El castigo es una parte del fenómeno criminal, en nuestro caso, tal vez el más insignificante, porque el Estado —a través de sus órganos y políticas criminales— no ataca las causas de la delincuencia, que en muchos de los casos se deben a la pobreza, desempleo, ruptura familiar; y con el aumento de penas nos ofrecen viejas e inútiles soluciones.

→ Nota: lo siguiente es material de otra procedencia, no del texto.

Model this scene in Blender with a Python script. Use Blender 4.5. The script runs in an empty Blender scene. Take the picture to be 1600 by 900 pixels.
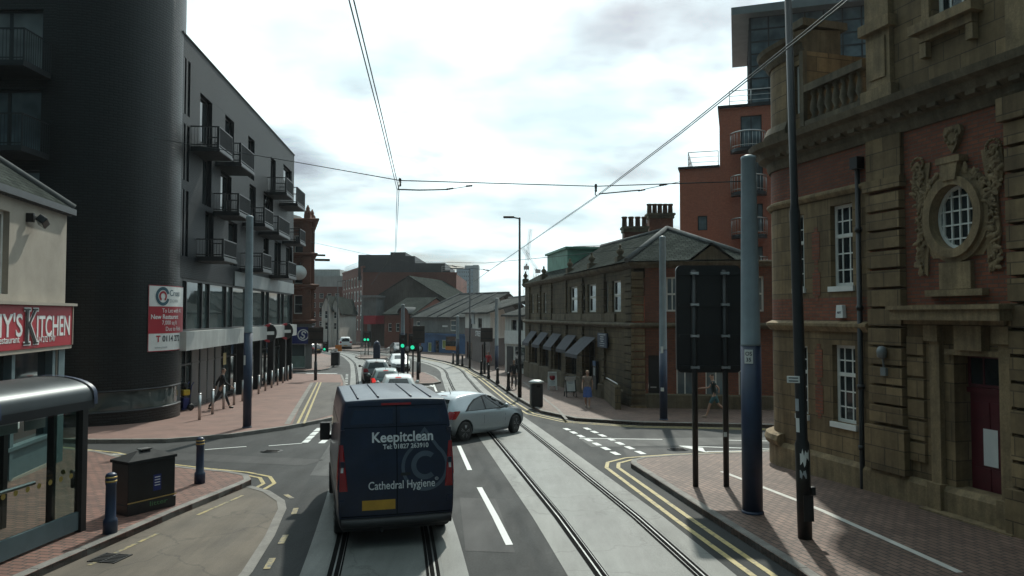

La respuesta a la inseguridad ciudadana es y debe ser siempre técnica y de ninguna manera improvisando métodos de fuerza, sacando militares a las calles, endureciendo penas, procedimientos característicos de gobiernos fascistas.

La misión del Estado es asegurar la paz social y para ello tiene que preocuparse de la prevención del delito, el castigo efectivo del delincuente en un proceso judicial rápido, ágil y sin dilaciones, y hacer que la víctima obtenga un resarcimiento por los daños, inmediatamente después de la sentencia condenatoria. Verbigracia, las víctimas del asesinato en los casos  Prosegur I y II–Cnl. Blas Valencia, Gral. Wálter Osinaga aún no han sido resarcidas; tampoco las víctimas por el genocidio de septiembre y octubre de 2003 (Octubre Negro). Esa es la Justicia que tenemos, justicia de inseguridad, justicia de pobres y lamentablemente con una oferta gubernamental que deja aún más incertidumbres.